Monday, May 20, 2013

Day 137/138/139

OK feeling like a failure the last couple of days. I was being great for breakfast and lunch then lose control at dinner time. On Saturday I was trying to be really good at what I was suppose to at breakfast and lunch and dinner but that I started picking at my kids food at dinner time. Not the best thing for me to do. I was going to start doing the 21 day diet again. Well I think I may have to start again because not really doing it really well at the time. For Sunday I was OK following the plan than I did have some pudding but at dinner we had ham , funeral potatoes , sweet potatoes, veggies, and some banana caramel bread.

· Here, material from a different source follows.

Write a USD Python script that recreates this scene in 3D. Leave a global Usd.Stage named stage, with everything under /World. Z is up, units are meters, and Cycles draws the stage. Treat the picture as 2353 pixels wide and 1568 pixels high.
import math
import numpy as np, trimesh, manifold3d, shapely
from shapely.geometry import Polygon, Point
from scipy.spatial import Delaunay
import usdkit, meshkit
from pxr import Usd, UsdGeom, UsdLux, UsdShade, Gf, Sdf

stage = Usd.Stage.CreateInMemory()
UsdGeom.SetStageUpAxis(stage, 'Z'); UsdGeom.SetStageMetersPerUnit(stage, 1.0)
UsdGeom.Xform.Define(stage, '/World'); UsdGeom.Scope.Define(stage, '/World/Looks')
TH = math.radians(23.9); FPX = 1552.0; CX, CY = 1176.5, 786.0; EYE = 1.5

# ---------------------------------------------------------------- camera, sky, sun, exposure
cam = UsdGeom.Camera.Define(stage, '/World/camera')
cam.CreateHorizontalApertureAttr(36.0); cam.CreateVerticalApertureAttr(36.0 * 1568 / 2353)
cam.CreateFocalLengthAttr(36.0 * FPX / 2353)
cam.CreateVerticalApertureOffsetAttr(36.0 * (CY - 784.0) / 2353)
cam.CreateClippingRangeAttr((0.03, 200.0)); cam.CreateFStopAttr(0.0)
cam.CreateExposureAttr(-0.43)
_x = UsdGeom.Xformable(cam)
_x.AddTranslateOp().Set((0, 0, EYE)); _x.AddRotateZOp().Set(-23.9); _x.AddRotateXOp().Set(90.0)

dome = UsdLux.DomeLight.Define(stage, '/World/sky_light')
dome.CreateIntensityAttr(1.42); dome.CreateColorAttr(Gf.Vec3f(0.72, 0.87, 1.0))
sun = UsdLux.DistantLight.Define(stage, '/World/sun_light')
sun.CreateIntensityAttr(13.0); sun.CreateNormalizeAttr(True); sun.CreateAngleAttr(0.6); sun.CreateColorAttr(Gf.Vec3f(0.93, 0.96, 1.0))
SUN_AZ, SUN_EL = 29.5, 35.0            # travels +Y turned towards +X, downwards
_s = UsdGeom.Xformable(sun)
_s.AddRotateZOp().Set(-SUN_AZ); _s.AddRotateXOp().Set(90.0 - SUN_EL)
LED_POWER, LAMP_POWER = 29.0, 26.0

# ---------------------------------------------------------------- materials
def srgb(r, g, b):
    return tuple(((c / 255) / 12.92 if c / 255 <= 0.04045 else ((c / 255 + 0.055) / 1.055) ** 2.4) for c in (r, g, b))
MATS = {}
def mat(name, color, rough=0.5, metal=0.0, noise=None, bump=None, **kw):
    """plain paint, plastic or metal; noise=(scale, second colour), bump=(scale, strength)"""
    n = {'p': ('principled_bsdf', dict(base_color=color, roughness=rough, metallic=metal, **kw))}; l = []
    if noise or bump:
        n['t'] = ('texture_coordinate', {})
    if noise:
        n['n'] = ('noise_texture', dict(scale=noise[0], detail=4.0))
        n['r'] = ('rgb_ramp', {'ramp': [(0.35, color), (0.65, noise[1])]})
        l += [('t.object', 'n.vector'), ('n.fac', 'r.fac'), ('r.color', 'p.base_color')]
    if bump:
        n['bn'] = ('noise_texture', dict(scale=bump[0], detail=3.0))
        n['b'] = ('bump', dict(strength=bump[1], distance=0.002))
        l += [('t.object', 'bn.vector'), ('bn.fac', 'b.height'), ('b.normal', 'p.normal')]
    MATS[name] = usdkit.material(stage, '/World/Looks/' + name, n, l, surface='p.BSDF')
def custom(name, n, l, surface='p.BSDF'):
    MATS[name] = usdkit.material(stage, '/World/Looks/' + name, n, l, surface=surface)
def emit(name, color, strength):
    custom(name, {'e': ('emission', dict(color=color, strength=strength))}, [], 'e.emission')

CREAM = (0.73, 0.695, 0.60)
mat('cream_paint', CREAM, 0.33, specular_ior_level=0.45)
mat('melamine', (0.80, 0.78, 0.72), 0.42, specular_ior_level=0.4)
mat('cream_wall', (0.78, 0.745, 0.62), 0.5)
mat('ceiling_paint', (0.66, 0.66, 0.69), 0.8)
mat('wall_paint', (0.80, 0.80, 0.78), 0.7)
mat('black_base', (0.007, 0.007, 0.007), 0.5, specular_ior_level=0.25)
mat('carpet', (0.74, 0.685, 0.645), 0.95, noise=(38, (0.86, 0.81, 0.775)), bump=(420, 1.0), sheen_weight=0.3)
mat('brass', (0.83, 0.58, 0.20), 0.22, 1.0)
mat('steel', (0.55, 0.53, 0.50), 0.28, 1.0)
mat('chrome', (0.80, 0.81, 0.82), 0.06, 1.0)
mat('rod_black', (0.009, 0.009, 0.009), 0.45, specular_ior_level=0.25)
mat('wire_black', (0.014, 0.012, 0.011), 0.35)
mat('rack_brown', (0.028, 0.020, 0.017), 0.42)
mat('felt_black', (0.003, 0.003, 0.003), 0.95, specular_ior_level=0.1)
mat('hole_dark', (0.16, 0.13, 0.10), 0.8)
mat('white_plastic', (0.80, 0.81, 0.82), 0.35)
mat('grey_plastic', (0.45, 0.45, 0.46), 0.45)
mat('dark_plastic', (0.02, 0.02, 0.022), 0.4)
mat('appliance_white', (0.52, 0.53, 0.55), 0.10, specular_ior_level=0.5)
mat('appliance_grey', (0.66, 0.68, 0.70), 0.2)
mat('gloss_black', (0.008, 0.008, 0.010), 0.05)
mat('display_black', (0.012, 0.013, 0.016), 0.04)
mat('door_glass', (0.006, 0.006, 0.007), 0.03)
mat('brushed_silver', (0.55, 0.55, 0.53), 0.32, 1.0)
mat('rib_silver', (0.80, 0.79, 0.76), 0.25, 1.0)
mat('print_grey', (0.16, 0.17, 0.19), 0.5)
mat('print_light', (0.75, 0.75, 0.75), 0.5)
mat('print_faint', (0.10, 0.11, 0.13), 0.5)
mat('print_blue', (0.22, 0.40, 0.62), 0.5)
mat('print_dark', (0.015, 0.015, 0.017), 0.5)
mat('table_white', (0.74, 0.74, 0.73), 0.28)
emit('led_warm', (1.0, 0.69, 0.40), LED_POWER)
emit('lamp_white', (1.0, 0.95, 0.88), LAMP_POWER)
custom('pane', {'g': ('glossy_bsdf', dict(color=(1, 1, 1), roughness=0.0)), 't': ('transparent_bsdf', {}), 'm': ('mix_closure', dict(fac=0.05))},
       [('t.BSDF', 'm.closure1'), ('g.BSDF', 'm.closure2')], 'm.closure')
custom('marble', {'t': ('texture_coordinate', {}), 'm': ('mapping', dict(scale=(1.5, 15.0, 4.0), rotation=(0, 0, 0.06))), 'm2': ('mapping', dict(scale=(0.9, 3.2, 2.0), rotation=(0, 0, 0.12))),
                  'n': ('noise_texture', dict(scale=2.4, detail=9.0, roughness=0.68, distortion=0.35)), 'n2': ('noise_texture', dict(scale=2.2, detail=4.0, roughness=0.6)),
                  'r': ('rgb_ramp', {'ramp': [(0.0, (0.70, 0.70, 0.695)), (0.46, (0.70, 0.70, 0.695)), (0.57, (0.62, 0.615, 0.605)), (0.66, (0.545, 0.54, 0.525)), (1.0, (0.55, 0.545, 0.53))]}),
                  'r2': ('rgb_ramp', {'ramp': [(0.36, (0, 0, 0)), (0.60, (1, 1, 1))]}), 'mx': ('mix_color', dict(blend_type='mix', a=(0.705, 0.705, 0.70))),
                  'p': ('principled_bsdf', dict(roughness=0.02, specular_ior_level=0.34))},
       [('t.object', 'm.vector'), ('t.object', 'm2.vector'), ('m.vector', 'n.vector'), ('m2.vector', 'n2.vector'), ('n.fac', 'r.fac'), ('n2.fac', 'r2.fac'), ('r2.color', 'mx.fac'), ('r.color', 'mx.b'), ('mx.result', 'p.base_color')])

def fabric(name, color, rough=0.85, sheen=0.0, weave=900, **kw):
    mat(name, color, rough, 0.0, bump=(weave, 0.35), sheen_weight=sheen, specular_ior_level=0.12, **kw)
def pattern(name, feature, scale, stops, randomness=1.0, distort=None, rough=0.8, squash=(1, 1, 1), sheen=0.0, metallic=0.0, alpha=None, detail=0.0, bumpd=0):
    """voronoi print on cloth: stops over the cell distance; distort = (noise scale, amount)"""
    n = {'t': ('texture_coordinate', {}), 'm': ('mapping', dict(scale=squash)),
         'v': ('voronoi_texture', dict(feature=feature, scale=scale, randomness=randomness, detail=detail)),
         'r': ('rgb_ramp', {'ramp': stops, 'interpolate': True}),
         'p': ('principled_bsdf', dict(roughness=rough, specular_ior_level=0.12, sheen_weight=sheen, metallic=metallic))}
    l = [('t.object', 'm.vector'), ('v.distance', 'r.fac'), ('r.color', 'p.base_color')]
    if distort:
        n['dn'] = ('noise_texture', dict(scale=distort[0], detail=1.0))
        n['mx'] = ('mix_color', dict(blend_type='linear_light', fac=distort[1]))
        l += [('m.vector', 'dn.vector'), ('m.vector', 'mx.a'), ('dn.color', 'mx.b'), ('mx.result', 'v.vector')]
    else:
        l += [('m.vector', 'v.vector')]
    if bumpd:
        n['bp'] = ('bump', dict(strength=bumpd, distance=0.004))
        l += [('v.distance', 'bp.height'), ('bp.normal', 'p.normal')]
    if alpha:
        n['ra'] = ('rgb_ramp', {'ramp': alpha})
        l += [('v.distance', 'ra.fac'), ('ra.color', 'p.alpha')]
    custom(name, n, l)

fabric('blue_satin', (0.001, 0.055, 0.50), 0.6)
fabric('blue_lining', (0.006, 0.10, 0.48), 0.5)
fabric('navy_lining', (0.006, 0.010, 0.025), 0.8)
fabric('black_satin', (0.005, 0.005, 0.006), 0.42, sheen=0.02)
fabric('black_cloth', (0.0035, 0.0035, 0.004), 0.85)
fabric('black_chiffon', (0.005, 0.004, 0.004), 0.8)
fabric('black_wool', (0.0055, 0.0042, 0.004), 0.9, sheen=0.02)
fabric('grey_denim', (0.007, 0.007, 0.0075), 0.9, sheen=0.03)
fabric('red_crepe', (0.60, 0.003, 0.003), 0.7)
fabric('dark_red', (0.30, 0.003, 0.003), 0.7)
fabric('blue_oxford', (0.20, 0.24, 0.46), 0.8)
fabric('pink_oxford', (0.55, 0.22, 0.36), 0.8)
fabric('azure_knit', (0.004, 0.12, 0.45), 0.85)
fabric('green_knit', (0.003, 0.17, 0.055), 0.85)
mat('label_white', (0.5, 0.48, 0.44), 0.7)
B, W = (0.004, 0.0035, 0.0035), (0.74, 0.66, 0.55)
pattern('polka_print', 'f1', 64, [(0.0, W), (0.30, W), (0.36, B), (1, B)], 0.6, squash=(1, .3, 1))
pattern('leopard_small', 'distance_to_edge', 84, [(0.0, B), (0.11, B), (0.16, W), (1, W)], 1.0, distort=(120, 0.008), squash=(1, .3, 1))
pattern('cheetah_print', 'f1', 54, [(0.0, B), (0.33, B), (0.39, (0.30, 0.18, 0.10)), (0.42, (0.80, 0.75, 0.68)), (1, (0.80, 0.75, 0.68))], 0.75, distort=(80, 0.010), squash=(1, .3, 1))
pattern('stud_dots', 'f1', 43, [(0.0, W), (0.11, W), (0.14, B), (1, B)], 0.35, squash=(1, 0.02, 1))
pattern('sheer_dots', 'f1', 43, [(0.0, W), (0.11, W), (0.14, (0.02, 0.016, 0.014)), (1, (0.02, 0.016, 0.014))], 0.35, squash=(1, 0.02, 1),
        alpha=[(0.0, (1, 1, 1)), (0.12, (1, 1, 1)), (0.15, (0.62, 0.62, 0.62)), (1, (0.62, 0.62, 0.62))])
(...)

I did OK with dinner until I went for a second helping of both potatoes. Ahhh well hopefully I don't gain weight this week from not doing so well. Like I said feeling like a failure. So Today didn't go any different did great with breakfast and lunch but after that it went down hill again. Had some chips while driving home from Cardston. For dinner I had left of Sunday dinner but with some salad. Just I did go up for seconds of the ham. I also had some pumpkin cheesecake loaf for dessert. I really need to focus on being good tomorrow or I would gain weight if I continue in this way. Feel really bad but I really can't give up so close to the 3 of my three short goals.

1 comment:

  1. Susan, over time you may be more healthy or less healthy, heavy or thin, but to me, you will never be a failure or a bad person. I wish you every success as you reach for your dreams.